Solo alla fine ci si rende conto che in molte opere compare dipinta una luna rosa e che spesso l’immagine è accompagnata dalla trascrizione di un brano del cantautore inglese Nick Drake (1948-1974) intitolato Pink Moon del 1972: L’ho visto scritto e l’ho visto dire/ la luna rosa è in cammino/ e nessuno di voi potrà mai stare così in alto/ la luna rosa vi prenderà tutti/ ed è una luna rosa/ sì, una luna rosa...(…)(dal catalogo; testo di Maura Quartu)
I lavori più recenti di Liberati contengono una sorta di omaggio a un altro artista. Si tratta di Luca Maria Patella. Liberati inserisce, in una ventina di quadri dedicati, una serie di oggetti di Patella. Non oggetti simbolici ma proprio reali e di uso comune. E siccome Liberati aggiunge, piega e circonda religiosamente gli oggetti, con segni e immagini di propria mano, succede che rappresenta se stesso, mentre presenta un altro (dal catalogo; testo di Gino Melchiorre)

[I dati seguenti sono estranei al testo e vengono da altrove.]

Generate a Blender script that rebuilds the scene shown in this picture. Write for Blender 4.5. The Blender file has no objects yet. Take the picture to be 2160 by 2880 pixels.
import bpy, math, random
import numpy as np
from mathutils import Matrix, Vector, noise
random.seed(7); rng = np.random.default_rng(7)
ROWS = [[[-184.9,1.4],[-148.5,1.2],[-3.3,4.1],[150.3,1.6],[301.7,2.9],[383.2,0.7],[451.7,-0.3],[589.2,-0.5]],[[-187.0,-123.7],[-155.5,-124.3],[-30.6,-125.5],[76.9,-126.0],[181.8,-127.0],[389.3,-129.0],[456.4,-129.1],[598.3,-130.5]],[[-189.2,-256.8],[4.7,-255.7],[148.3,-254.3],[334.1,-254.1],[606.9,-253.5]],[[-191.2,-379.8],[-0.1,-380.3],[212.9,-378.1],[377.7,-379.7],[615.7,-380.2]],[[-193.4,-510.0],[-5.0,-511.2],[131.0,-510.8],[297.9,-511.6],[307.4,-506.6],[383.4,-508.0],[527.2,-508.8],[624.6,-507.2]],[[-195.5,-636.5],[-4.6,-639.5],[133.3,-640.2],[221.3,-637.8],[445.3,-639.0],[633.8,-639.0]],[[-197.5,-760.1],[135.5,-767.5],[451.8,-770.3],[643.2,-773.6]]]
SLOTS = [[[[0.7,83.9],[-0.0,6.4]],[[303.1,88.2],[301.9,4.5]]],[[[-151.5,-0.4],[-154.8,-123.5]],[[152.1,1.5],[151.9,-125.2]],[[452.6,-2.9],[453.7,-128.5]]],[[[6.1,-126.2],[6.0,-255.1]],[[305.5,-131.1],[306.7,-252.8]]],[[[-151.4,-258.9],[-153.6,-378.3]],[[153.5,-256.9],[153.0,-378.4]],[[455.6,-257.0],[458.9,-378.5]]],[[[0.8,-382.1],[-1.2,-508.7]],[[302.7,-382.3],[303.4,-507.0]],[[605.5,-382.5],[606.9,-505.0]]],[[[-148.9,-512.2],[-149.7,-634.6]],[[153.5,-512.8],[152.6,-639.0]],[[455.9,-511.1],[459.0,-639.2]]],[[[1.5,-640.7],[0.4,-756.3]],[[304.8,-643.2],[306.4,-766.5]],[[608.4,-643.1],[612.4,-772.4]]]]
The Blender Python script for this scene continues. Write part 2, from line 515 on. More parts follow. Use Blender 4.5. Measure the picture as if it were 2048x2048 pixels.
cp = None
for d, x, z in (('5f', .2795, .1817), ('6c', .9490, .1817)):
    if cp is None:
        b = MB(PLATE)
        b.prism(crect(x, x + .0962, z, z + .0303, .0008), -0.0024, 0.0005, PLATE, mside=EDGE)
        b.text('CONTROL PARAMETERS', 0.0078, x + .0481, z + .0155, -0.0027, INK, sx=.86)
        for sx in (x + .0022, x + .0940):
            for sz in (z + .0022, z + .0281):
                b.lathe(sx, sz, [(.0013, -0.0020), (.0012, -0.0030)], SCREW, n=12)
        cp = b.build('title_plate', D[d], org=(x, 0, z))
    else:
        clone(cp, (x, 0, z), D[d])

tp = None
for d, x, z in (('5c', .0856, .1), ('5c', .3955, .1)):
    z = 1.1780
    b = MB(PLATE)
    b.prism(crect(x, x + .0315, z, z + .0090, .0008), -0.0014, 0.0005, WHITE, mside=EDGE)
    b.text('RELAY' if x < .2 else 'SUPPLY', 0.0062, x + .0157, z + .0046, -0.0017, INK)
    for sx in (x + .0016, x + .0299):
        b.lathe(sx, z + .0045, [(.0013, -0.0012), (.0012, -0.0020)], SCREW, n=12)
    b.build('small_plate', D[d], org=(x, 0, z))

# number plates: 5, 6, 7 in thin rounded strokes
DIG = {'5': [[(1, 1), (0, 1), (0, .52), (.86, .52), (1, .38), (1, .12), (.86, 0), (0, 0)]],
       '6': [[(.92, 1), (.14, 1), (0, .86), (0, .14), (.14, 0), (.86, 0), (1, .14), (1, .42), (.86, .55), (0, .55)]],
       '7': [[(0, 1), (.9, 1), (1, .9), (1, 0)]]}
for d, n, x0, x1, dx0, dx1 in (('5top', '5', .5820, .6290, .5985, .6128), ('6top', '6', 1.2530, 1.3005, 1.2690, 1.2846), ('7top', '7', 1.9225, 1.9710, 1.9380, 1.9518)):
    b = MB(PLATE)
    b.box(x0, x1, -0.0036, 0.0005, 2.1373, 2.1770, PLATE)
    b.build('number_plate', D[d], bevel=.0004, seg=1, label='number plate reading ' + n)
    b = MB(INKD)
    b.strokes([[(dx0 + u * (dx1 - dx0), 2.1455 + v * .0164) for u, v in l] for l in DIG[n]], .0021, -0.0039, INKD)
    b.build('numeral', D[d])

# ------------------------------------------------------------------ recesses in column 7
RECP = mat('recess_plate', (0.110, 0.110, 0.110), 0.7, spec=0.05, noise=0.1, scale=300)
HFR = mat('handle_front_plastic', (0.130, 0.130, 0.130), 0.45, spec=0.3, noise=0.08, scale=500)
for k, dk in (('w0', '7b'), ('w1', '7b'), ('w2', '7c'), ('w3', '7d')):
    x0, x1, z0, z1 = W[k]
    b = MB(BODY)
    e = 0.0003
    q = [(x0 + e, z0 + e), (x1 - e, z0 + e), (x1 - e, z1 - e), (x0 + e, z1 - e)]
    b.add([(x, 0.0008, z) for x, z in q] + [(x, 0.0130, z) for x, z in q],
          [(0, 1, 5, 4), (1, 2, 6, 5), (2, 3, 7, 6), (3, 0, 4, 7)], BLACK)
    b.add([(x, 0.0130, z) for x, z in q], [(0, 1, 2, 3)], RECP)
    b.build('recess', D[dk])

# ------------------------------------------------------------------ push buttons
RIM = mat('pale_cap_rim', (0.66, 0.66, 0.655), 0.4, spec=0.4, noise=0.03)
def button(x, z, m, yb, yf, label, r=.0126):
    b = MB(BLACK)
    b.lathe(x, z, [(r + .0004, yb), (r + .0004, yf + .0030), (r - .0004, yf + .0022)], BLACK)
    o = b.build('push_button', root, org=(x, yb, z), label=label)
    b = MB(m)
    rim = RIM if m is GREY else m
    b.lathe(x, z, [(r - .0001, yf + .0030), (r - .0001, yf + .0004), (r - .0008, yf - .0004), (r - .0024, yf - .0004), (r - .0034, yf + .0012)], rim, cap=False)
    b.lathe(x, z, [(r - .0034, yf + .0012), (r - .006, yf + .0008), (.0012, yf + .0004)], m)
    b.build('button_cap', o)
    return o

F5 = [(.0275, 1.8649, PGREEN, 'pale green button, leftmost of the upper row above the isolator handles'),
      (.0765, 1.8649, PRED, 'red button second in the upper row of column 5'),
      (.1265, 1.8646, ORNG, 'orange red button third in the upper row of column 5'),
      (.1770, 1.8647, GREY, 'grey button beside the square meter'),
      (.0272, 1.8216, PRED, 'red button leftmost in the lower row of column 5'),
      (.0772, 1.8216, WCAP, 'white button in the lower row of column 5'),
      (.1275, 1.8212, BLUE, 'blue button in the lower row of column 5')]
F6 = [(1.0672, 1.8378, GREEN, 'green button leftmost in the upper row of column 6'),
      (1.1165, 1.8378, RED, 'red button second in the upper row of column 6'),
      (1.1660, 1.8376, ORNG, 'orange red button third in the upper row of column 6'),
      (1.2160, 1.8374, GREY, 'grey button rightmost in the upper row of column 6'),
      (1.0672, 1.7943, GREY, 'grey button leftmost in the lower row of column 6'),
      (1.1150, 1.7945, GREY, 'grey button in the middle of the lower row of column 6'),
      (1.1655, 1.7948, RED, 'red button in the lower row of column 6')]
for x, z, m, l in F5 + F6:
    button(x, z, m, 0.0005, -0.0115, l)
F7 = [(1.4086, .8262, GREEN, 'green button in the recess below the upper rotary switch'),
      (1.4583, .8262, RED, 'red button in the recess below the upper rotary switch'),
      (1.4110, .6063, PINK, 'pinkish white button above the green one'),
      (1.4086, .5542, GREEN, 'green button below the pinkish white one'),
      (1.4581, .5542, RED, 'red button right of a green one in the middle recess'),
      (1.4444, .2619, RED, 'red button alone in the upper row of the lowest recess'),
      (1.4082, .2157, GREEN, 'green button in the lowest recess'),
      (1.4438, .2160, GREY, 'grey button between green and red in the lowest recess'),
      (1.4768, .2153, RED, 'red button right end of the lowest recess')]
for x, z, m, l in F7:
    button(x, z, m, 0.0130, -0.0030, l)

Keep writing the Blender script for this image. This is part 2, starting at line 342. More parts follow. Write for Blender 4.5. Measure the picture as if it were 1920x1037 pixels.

Liberati nasce a Frascati (Roma) il 2 giugno 1946. A Roma, nei primi anni '60, frequenta la Scuola Comunale di Arti Ornamentali. L'incontro con il pittore italo-argentino Silvio Benedetto, nel 1964, è l’occasione per l’apprendimento delle tecniche del mestiere di pittore, attraverso la frequentazione dello studio dell’artista, a Roma in via del Babuino, strada storica tra Piazza del Popolo e Piazza di Spagna. Sarà questo il suo percorso preferito per le frequentazioni delle gallerie di punta in quegli anni (Galleria Due Mondi, Il Fante di Spade, L’Attico, La Nuova Pesa). Nel 1970 si trasferisce in Sardegna dove, a contatto con le neoavanguardie isolane (Galleria Sinibaldi, Il Basilisco di Francesco Tanda, Arte Duchamp), matura una poetica che combina la rivalutazione dell’elemento pittorico con le pratiche del riporto e del décollage di provenienza pop. Programmaticamente il suo segno è permeato dall'influenza di Renzo Vespignani, maestro da sempre e amico fraterno per quasi vent’anni.